Diane Mikulis celebrated her son's birthday last year at Triadelphia Ridge Elementary School in Ellicott City with carrots and dip and apple slices with caramel. The school's health policy "discourages" cakes and cupcakes.

"It's a little bit of a treat," Mikulis, who serves on the Howard school board, said of her healthful alternative. "Some parents would really go overboard."

Some, however, say that well-meaning efforts to raise healthier children are turning into draconian mandates.

"Getting rid of birthday treats is absolutely absurd," said Dan Mindus, senior analyst for the Center for Consumer Freedom, an advocacy group funded by the food industry.

"The occasional treat is not going to cause what has been termed an obesity epidemic. . . . This is a hysterical response to a legitimate problem," Mindus said.

Susan Combs, agricultural commissioner of Texas, last year implemented rules banning junk food in schools and forbidding elementary-age students from sharing unhealthful snacks from home with other students, effectively putting the kibosh on school birthday parties.

But a backlash was so strong that Combs soon issued a clarification that allowed students to bring cupcakes and other sweet treats for their classes on their birthdays.

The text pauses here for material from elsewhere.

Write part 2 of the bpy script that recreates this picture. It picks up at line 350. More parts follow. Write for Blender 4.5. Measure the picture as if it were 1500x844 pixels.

Texas legislators drove the point home by unanimously passing a bill, dubbed the "cupcake amendment," which ensured that baked goods remained legal.

At Centennial Lane, the principal said some parents have complained about the school's new policy, and others have adapted by bringing in nonfood treats -- such as rulers or erasers.

"They're only children once. I can certainly relate to that," Bruce said. "But it's really bigger than cupcakes for birthdays."

Jake Balcom said he misses bringing treats to school. But he wasn't too bothered by their absence because he had celebrated his birthday with friends. They went to see the movie "Wallace & Gromit: The Curse of the Were-Rabbit" and hung out on his porch -- where they feasted on sloppy Joes and birthday cake.